Short exercise —
Copy all of the material word for word, except for the pictures.

· · · ·

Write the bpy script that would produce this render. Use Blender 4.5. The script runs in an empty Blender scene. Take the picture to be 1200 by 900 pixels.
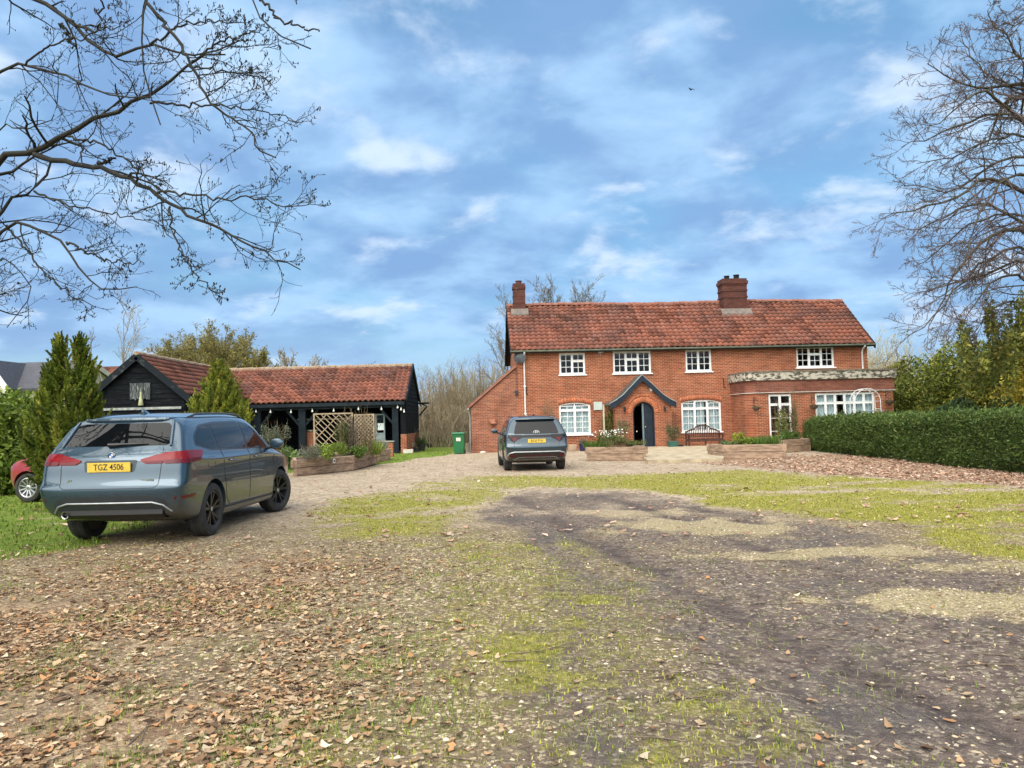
import bpy, bmesh, math, random
import numpy as np
from mathutils import Vector, Matrix
from mathutils.bvhtree import BVHTree
PI = math.pi; R = math.radians
S = bpy.context.scene
COL = S.collection
rnd = random.Random(7)
rng = np.random.default_rng(7)

# ------------------------------------------------------------------ camera, sky, sun, exposure
CAM = Vector((0, 0, 1.5)); FPX = 900.0
pitch = math.atan(40 / 900); roll = R(1.4)
_F = Vector((0, math.cos(pitch), math.sin(pitch))); _U = Vector((0, -math.sin(pitch), math.cos(pitch))); _R = Vector((1, 0, 0))
CR = _R * math.cos(roll) - _U * math.sin(roll); CU = _U * math.cos(roll) + _R * math.sin(roll); CF = _F
cd = bpy.data.cameras.new('camera'); cam = bpy.data.objects.new('camera', cd); COL.objects.link(cam)
cd.lens = 27.0; cd.sensor_width = 36.0; cd.clip_start = 0.05; cd.clip_end = 6000
cam.matrix_world = Matrix(((CR.x, CU.x, -CF.x, CAM.x), (CR.y, CU.y, -CF.y, CAM.y), (CR.z, CU.z, -CF.z, CAM.z), (0, 0, 0, 1)))
S.camera = cam
SUN_EL, SUN_AZ = 48.0, 203.0        # degrees; azimuth clockwise from +Y (205: behind the camera, a little to its left)
SKY_STRENGTH = 0.12
wd = bpy.data.worlds.new('World'); S.world = wd; wd.use_nodes = True
nt = wd.node_tree; nt.nodes.clear(); N = nt.nodes.new; LK = nt.links.new
def wmath(op, a, b=None, c=None):
    n = N('ShaderNodeMath'); n.operation = op
    for i, v in enumerate((a, b, c)):
        if v is None: continue
        if isinstance(v, (int, float)): n.inputs[i].default_value = v
        else: LK(v, n.inputs[i])
    return n.outputs[0]
sky = N('ShaderNodeTexSky'); sky.sky_type = 'NISHITA'; sky.sun_disc = False
sky.sun_elevation = R(SUN_EL); sky.sun_rotation = R(SUN_AZ); sky.air_density = 1.2; sky.dust_density = 0.6; sky.ozone_density = 2.0
tc = N('ShaderNodeTexCoord'); sep = N('ShaderNodeSeparateXYZ'); LK(tc.outputs['Generated'], sep.inputs[0])
zz = wmath('ADD', wmath('MAXIMUM', sep.outputs[2], 0.0), 0.28)
cmb = N('ShaderNodeCombineXYZ')
LK(wmath('DIVIDE', sep.outputs[0], zz), cmb.inputs[0]); LK(wmath('DIVIDE', sep.outputs[1], zz), cmb.inputs[1])
def wnoise(off, scale, detail, rough, dist, rot=0.0, sc=(1, 1, 1)):
    m = N('ShaderNodeMapping'); LK(cmb.outputs[0], m.inputs[0]); m.inputs['Location'].default_value = off
    m.inputs['Rotation'].default_value = (0, 0, rot); m.inputs['Scale'].default_value = sc
    n = N('ShaderNodeTexNoise'); LK(m.outputs[0], n.inputs['Vector']); n.inputs['Scale'].default_value = scale
    n.inputs['Detail'].default_value = detail; n.inputs['Roughness'].default_value = rough; n.inputs['Distortion'].default_value = dist
    return n.outputs[0]
def wramp(v, a, b, c=0.0, d=1.0):
    n = N('ShaderNodeMapRange'); n.interpolation_type = 'SMOOTHSTEP'; LK(v, n.inputs[0])
    for i, q in enumerate((a, b, c, d)): n.inputs[i + 1].default_value = q
    return n.outputs[0]
def wmix(f, a, b):
    n = N('ShaderNodeMix'); n.data_type = 'RGBA'; LK(f, n.inputs[0])
    for k, v in ((6, a), (7, b)):
        if isinstance(v, tuple): n.inputs[k].default_value = v + (1,)
        else: LK(v, n.inputs[k])
    return n.outputs[2]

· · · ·

Correct response —
Write the bpy script that would produce this render. Use Blender 4.5. The script runs in an empty Blender scene. Take the picture to be 1200 by 900 pixels.
import bpy, bmesh, math, random
import numpy as np
from mathutils import Vector, Matrix
from mathutils.bvhtree import BVHTree
PI = math.pi; R = math.radians
S = bpy.context.scene
COL = S.collection
rnd = random.Random(7)
rng = np.random.default_rng(7)

# ------------------------------------------------------------------ camera, sky, sun, exposure
CAM = Vector((0, 0, 1.5)); FPX = 900.0
pitch = math.atan(40 / 900); roll = R(1.4)
_F = Vector((0, math.cos(pitch), math.sin(pitch))); _U = Vector((0, -math.sin(pitch), math.cos(pitch))); _R = Vector((1, 0, 0))
CR = _R * math.cos(roll) - _U * math.sin(roll); CU = _U * math.cos(roll) + _R * math.sin(roll); CF = _F
cd = bpy.data.cameras.new('camera'); cam = bpy.data.objects.new('camera', cd); COL.objects.link(cam)
cd.lens = 27.0; cd.sensor_width = 36.0; cd.clip_start = 0.05; cd.clip_end = 6000
cam.matrix_world = Matrix(((CR.x, CU.x, -CF.x, CAM.x), (CR.y, CU.y, -CF.y, CAM.y), (CR.z, CU.z, -CF.z, CAM.z), (0, 0, 0, 1)))
S.camera = cam
SUN_EL, SUN_AZ = 48.0, 203.0        # degrees; azimuth clockwise from +Y (205: behind the camera, a little to its left)
SKY_STRENGTH = 0.12
wd = bpy.data.worlds.new('World'); S.world = wd; wd.use_nodes = True
nt = wd.node_tree; nt.nodes.clear(); N = nt.nodes.new; LK = nt.links.new
def wmath(op, a, b=None, c=None):
    n = N('ShaderNodeMath'); n.operation = op
    for i, v in enumerate((a, b, c)):
        if v is None: continue
        if isinstance(v, (int, float)): n.inputs[i].default_value = v
        else: LK(v, n.inputs[i])
    return n.outputs[0]
sky = N('ShaderNodeTexSky'); sky.sky_type = 'NISHITA'; sky.sun_disc = False
sky.sun_elevation = R(SUN_EL); sky.sun_rotation = R(SUN_AZ); sky.air_density = 1.2; sky.dust_density = 0.6; sky.ozone_density = 2.0
tc = N('ShaderNodeTexCoord'); sep = N('ShaderNodeSeparateXYZ'); LK(tc.outputs['Generated'], sep.inputs[0])
zz = wmath('ADD', wmath('MAXIMUM', sep.outputs[2], 0.0), 0.28)
cmb = N('ShaderNodeCombineXYZ')
LK(wmath('DIVIDE', sep.outputs[0], zz), cmb.inputs[0]); LK(wmath('DIVIDE', sep.outputs[1], zz), cmb.inputs[1])
def wnoise(off, scale, detail, rough, dist, rot=0.0, sc=(1, 1, 1)):
    m = N('ShaderNodeMapping'); LK(cmb.outputs[0], m.inputs[0]); m.inputs['Location'].default_value = off
    m.inputs['Rotation'].default_value = (0, 0, rot); m.inputs['Scale'].default_value = sc
    n = N('ShaderNodeTexNoise'); LK(m.outputs[0], n.inputs['Vector']); n.inputs['Scale'].default_value = scale
    n.inputs['Detail'].default_value = detail; n.inputs['Roughness'].default_value = rough; n.inputs['Distortion'].default_value = dist
    return n.outputs[0]
def wramp(v, a, b, c=0.0, d=1.0):
    n = N('ShaderNodeMapRange'); n.interpolation_type = 'SMOOTHSTEP'; LK(v, n.inputs[0])
    for i, q in enumerate((a, b, c, d)): n.inputs[i + 1].default_value = q
    return n.outputs[0]
def wmix(f, a, b):
    n = N('ShaderNodeMix'); n.data_type = 'RGBA'; LK(f, n.inputs[0])
    for k, v in ((6, a), (7, b)):
        if isinstance(v, tuple): n.inputs[k].default_value = v + (1,)
        else: LK(v, n.inputs[k])
    return n.outputs[2]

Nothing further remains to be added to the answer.